Pulling pranks on strangers is practically a rite of passage, a collective childhood memory of harmless mischief that usually ends in a shared laugh. But along the picturesque banks of Paris’ Canal Saint-Martin, one teenager has weaponized a plastic toy, crossing the line from youthful play into a full-blown public nuisance—and the local police are entirely out of patience.

For several weeks, a 14-year-old boy has been running a highly illegal, water-soaked extortion racket targeting unsuspecting tourists and local motorists. Adopting the online persona “Hamza La Douane”—or “Customs Officer Hamza”—the teenager has transformed the trendy Parisian waterfront into his own personal border checkpoint.

His operation is as bold as it is disruptive. Armed with a high-powered water gun, Hamza flags down passing drivers and pedestrians, demanding a €2 “tax” (about $2.29) to grant them safe passage.

The ultimatum he blasted out to his social media followers leaves very little room for negotiation.

“You give me two euros, I won’t get you wet; you don’t give me two euros, I’ll light you up.”

Inspired by International Corruption

According to French newspaper Le Parisien, this bizarre shakedown wasn’t entirely original. The teenager openly admitted that his business model was directly inspired by real-world border corruption he witnessed abroad.

“In Algeria… when you pay the customs officers, they don’t search you… you can go on. I’ve got the same idea,” Hamza explained with surprising indifference.

But what the 14-year-old views as entrepreneurial satire, French authorities view as a escalating criminal record. Over the past year, Hamza has been linked to roughly 10 distinct offenses and has become intimately familiar to local law enforcement. In a testament to his escalating behavior, the teenager managed the rare feat of being arrested twice in a single week.
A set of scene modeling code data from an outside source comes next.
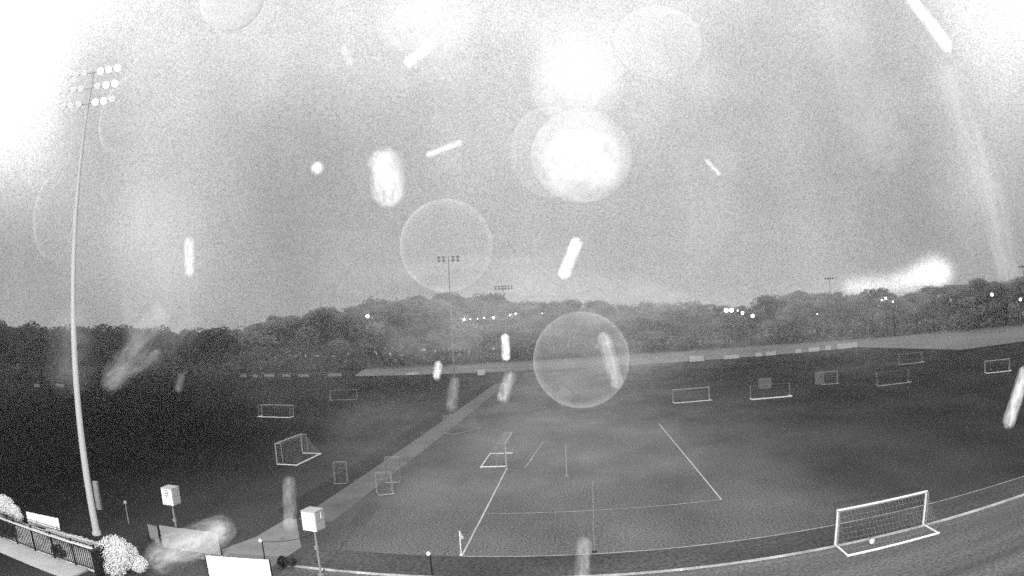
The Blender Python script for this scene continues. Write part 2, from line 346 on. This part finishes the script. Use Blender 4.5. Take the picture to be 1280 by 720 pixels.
# ------------------------------------------------------------------ sign boxes on poles
def digit(bm, ch, w, h, t):
    seg = {'1': 'bc', '3': 'abgcd', '2': 'abged'}[ch]
    S = {'a': (0, h/2, w, t), 'b': (w/2, h/4, t, h/2), 'c': (w/2, -h/4, t, h/2), 'd': (0, -h/2, w, t), 'e': (-w/2, -h/4, t, h/2), 'g': (0, 0, w, t)}
    for q in seg:
        x, z, sx, sz = S[q]; yield x, z, sx + (t if q in 'adg' else 0), sz
def sign_box(label, x, y, rz, m_left, m_right, dl, dr, zt=4.0, sz=1.12, s=.92):
    t = thing('sign_box', label, 'sign', (x, y, 0), rz, 'white sign boxes on poles')
    bm = nb(); tube(bm, (0, 0, 0), (0, 0, zt - sz), .07, .06, 10); mesh('pole', bm, 'steel', t)
    bm = nb(); box(bm, (.02, -.06, 1.75), (.22, .14, .22)); mesh('bracket', bm, 'steel', t)
    bm = nb(); tube(bm, (0, 0, 0), (0, 0, .06), .2, .2, 8); mesh('base_plate', bm, 'steel', t)
    bm = nb(); v = box(bm, (0, 0, zt - sz/2), (s, s, sz)); bmesh.ops.bevel(bm, geom=bm.edges[:], offset=.02, segments=1); mesh('cabinet', bm, 'box_side', t)
    h = s/2
    for nm, mm, ox, ang, dg in (('front_panel', m_left, (0, -h - .008), 0, dl), ('side_panel', m_right, (h + .008, 0), R(90), dr)):
        g = nb(); box(g, (0, 0, 0), (s - .05, .02, sz - .05)); pn = mesh(nm, g, mm, t, (ox[0], ox[1], zt - sz/2)); pn.rotation_euler = (0, 0, ang)
        g = nb(); box(g, (0, -.014, 0), (s - .06, .012, .02)); mesh('seam', g, 'ink', pn)
        if dg:
            ch, dm = dg; g = nb()
            for px_, pz, sx, sz_ in digit(g, ch, .2, .34, .07): box(g, (px_, -.02, pz + .27), (sx, .02, sz_))
            mesh('numeral', g, dm, pn)
    g = nb(); box(g, (0, 0, zt + .02), (s + .04, s + .04, .05)); mesh('lid', g, 'box_side', t)
    return t
sign_box('larger white sign box on a pole beside the gravel path', -14.7, 29.5, R(-8), 'box', 'box_side', None, ('1', 'box'))
sign_box('farther greyish sign box on a pole behind the grey banner', -26.2, 31.0, R(3), 'box', 'box_side', ('3', 'print'), ('1', 'print'))

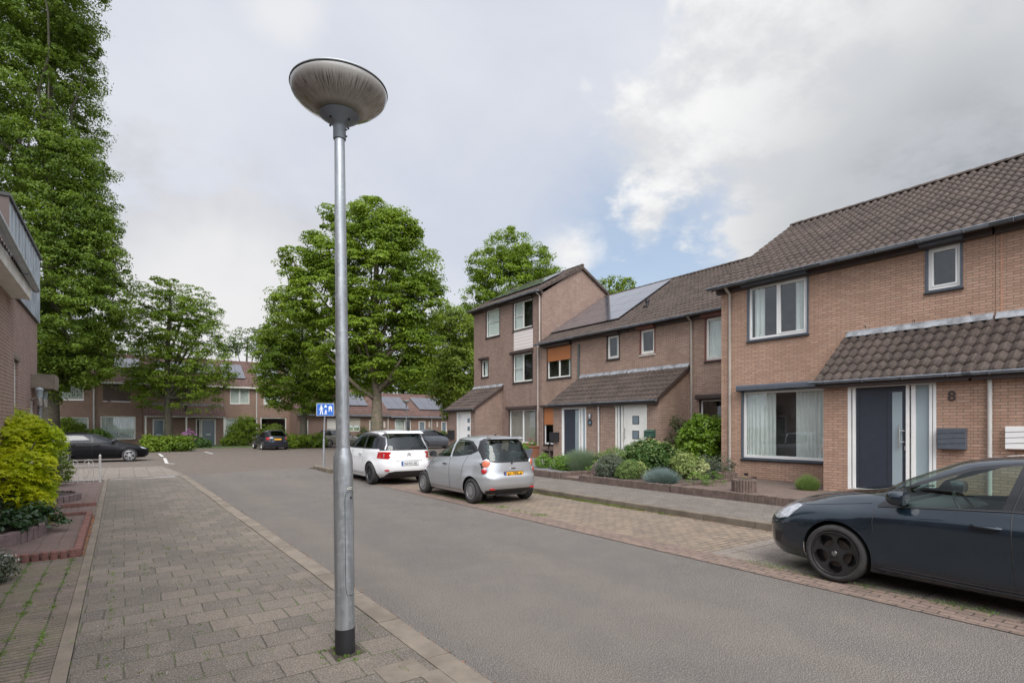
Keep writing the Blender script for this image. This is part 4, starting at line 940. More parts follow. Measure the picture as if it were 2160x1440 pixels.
circ(.03, -.05, .03); sp([(.0, -.1), (.06, -.1), (.055, -.25), (.005, -.25)]); sp([(.01, -.24), (.035, -.24), (.0, -.43), (-.03, -.42)]); sp([(.03, -.24), (.055, -.24), (.1, -.38), (.075, -.42)]); sp([(.0, -.11), (-.05, -.2), (-.035, -.23), (.01, -.16)]); sp([(.05, -.11), (.11, -.14), (.11, -.18), (.05, -.16)])
circ(-.055, -.38, .022)                                  # child with ball
sp([(-.06, .3), (.09, .3), (.09, .2), (-.06, .2)]); sp([(-.035, .3), (.065, .3), (.045, .4), (-.015, .4)])   # car
sp([(.17, .2), (.3, .36), (.43, .2)]); sp([(.2, .2), (.25, .2), (.25, -.15), (.2, -.15)]); sp([(.25, .2), (.4, .2), (.4, .05), (.25, .05)]); sp([(.35, .06), (.4, .06), (.4, -.15), (.35, -.15)])   # house
wm.build('sign_symbols', 'white', face)

# low metal garden fence
fy = 21.0; fx1 = at(211, 1017, Z=.05).x; pf = at(211, 1017, Z=.05); fy = pf.y
fn = empty('garden_fence', (fx1, fy, .05)); tag(fn, 'low grey metal garden fence with hooped top and small finials', 'fence')
s = MB(); s.tube([(fx1, fy, .0), (fx1, fy, .80)], .032, 10); s.lathe([(.02, .8), (.036, .83), (.03, .86), (0, .9)], (fx1, fy, 0), 10); s.build('post', 'pipew', fn, smooth=True)
s = MB(); s.tube([(fx1 - 2.7, fy, .0), (fx1 - 2.7, fy, .80)], .032, 10); s.build('post', 'pipew', fn, smooth=True)
s = MB(); pitch = .36
s.tube([(fx1, fy, .56), (fx1 - 2.7, fy, .56)], .012, 6); s.tube([(fx1, fy, .13), (fx1 - 2.7, fy, .13)], .012, 6); s.build('rail', 'pipew', fn)
for i in range(7):
    x = fx1 - .16 - i * .36; r = .11; pts = [(x, fy, .06)] + [(x, fy, .6)] + [(x - r + r * math.cos(a), fy, .62 + r * 1.1 * math.sin(a)) for a in np.linspace(0, PI, 9)] + [(x - 2 * r, fy, .06)]
    s = MB(); s.tube(pts, .0095, 6); s.tube([(x - r, fy, .06), (x - r, fy, .66)], .008, 6); s.add([(x - r - .03, fy, .63), (x - r, fy - .01, .60), (x - r + .03, fy, .63), (x - r, fy, .71), (x - r, fy + .01, .6)], [(0, 1, 3), (1, 2, 3), (2, 4, 3), (4, 0, 3)]); s.build('hoop', 'pipew', fn, smooth=True)

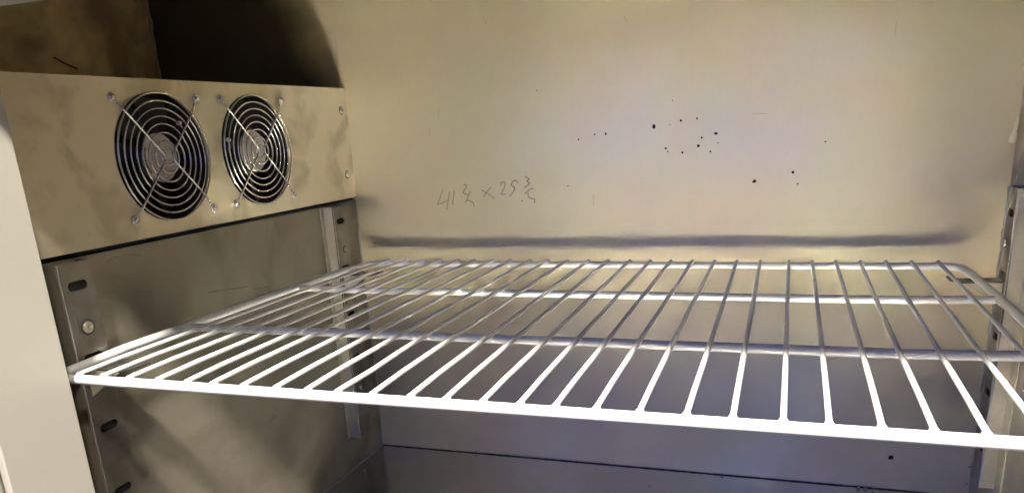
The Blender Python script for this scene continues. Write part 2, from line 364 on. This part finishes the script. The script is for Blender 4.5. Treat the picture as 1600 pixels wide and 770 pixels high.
HW = [[(0.1324, 0.3723), (0.1282, 0.3637), (0.1232, 0.3539), (0.1292, 0.3553), (0.138, 0.3583)], [(0.1419, 0.37), (0.1393, 0.3593), (0.1359, 0.3474)], [(0.1488, 0.3709), (0.1467, 0.3622), (0.1448, 0.353)], [(0.162, 0.3774), (0.1658, 0.3781), (0.1664, 0.3756), (0.1642, 0.3726), (0.1611, 0.3688), (0.1632, 0.3668), (0.1697, 0.364)], [(0.1713, 0.3698), (0.1674, 0.3628), (0.1634, 0.3557)], [(0.1657, 0.3585), (0.1703, 0.357), (0.1736, 0.3555), (0.1747, 0.3508)], [(0.1864, 0.371), (0.1934, 0.3673), (0.2044, 0.3599)], [(0.1999, 0.3737), (0.1934, 0.3678), (0.1897, 0.3623)], [(0.2135, 0.3758), (0.2144, 0.3793), (0.2178, 0.3802), (0.2198, 0.3776), (0.2178, 0.3722), (0.2136, 0.3656), (0.2162, 0.3645), (0.2193, 0.3651)], [(0.2371, 0.3789), (0.234, 0.3817), (0.2302, 0.3803), (0.2281, 0.3764), (0.2309, 0.3739), (0.2323, 0.3713), (0.2294, 0.3664), (0.2248, 0.3622)], [(0.2471, 0.3862), (0.2522, 0.3829), (0.2489, 0.3803), (0.252, 0.3782), (0.2508, 0.3758), (0.2453, 0.3723)], [(0.2569, 0.3707), (0.2526, 0.3703), (0.2454, 0.3645)], [(0.2498, 0.3664), (0.2503, 0.3609), (0.2536, 0.3587), (0.2578, 0.3578), (0.2579, 0.353)]]
V = []; F = []
for s in HW:
    sharp = s is HW[0]
    ribbon(s if sharp else smooth_line(s), 0.0016, V, F)
ho = obj('handwriting', V, F, M_pencil, back); ho['label'] = 'pencilled measurement reading 41 3/4 x 25 3/4'
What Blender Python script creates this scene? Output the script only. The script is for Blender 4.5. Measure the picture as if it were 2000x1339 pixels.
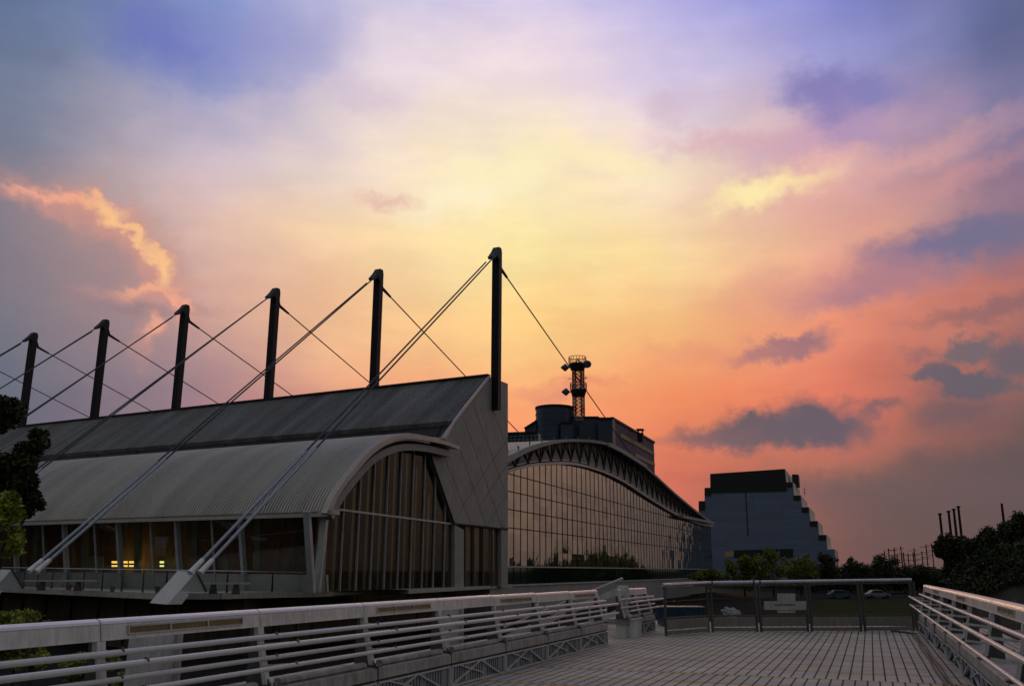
import bpy, math, random
from mathutils import Vector as V, Matrix, noise as mnoise
random.seed(7)
S = bpy.context.scene
COL = S.collection
for o in list(bpy.data.objects): bpy.data.objects.remove(o)

# ------------------------------------------------------------------ camera
F = 1780.0; H = 1.6
TH = math.atan(442.0/F); ROLL = math.atan(.005)
fw = V((0, math.cos(TH), math.sin(TH))); r0 = V((1, 0, 0)); u0 = r0.cross(fw)
rt = r0*math.cos(ROLL)+u0*math.sin(ROLL); up = rt.cross(fw); CAM = V((0, 0, H))
cd = bpy.data.cameras.new('camera'); cam = bpy.data.objects.new('camera', cd); COL.objects.link(cam)
cd.sensor_fit = 'HORIZONTAL'; cd.sensor_width = 36; cd.lens = 36*F/2000; cd.clip_start = .05; cd.clip_end = 6000
m3 = Matrix((rt, up, -fw)).transposed(); cam.matrix_world = Matrix.Translation(CAM) @ m3.to_4x4()
S.camera = cam
def ray(x, y): return fw+rt*((x-1000)/F)+up*((669.5-y)/F)
def at(x, y, depth):                       # the point seen at (x,y) at a given distance along the view
    return CAM+ray(x, y)*depth
def onz(x, y, z):
    d = ray(x, y); return CAM+d*((z-H)/d.z)
def azel(x, y):
    d = ray(x, y).normalized(); return math.degrees(math.atan2(d.x, d.y)), math.degrees(math.asin(d.z))

# ------------------------------------------------------------------ colour management, sun
S.view_settings.view_transform = 'Standard'; S.view_settings.look = 'None'
S.view_settings.exposure = 0; S.view_settings.gamma = 1
def lin(c):
    r = []
    for v in c[:3]:
        v /= 255.0; r.append(v/12.92 if v <= .04045 else ((v+.055)/1.055)**2.4)
    return (r[0], r[1], r[2], 1)
SUN_AZ, SUN_EL = 4.0, 6.0
ld = bpy.data.lights.new('sun', 'SUN'); ld.energy = .35; ld.angle = math.radians(12); ld.color = (1, .62, .38)
sun = bpy.data.objects.new('sun', ld); COL.objects.link(sun)
sd = V((math.sin(math.radians(SUN_AZ))*math.cos(math.radians(SUN_EL)), math.cos(math.radians(SUN_AZ))*math.cos(math.radians(SUN_EL)), math.sin(math.radians(SUN_EL))))
sun.rotation_euler = sd.to_track_quat('Z', 'Y').to_euler()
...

The allegations against him go far beyond a harmless squirt of water. Local reports indicate he has been caught on camera shoving women directly into the murky canal waters and aggressively blasting passers-by. According to Le Figaro, his growing rap sheet now features heavy-hitting charges including:

  • Group violence and public vandalism

  • Aggravated theft

  • Insulting police officers

  • Resisting arrest

“I Make People Laugh”

Despite the handcuffs and the looming judicial consequences, the teenage instigator remains entirely unfazed by the chaos trailing in his wake.

“I make people laugh, even mums come and take their photos with me,” he boasted during a televised interview with BFM TV, dismissing the idea that his actions are genuinely harmful.

Perhaps the most startling dynamic of Hamza’s operation is the domestic front. While the boy notes that his mother remains entirely oblivious to his alter ego, his father is not only aware of the canal shakedowns—he actively sanctions them.

“He leaves me alone because he knows I’m not doing anything bad,” Hamza said of his father. “All I do is water people and the police from time to time.”

Speaking with Le Parisien, the father aggressively defended the teenager’s behavior, painting a picture of an innocent boy misunderstood by the state. He insisted his son is fundamentally “a nice boy” who “doesn’t hurt anyone.”

As Paris prepares for another influx of seasonal tourists, the local precinct is moving forward with a prosecution designed to dismantle Canal Saint-Martin’s most notorious fake checkpoint. For Hamza, the game of playing customs officer is rapidly colliding with the very real, unyielding machinery of French justice.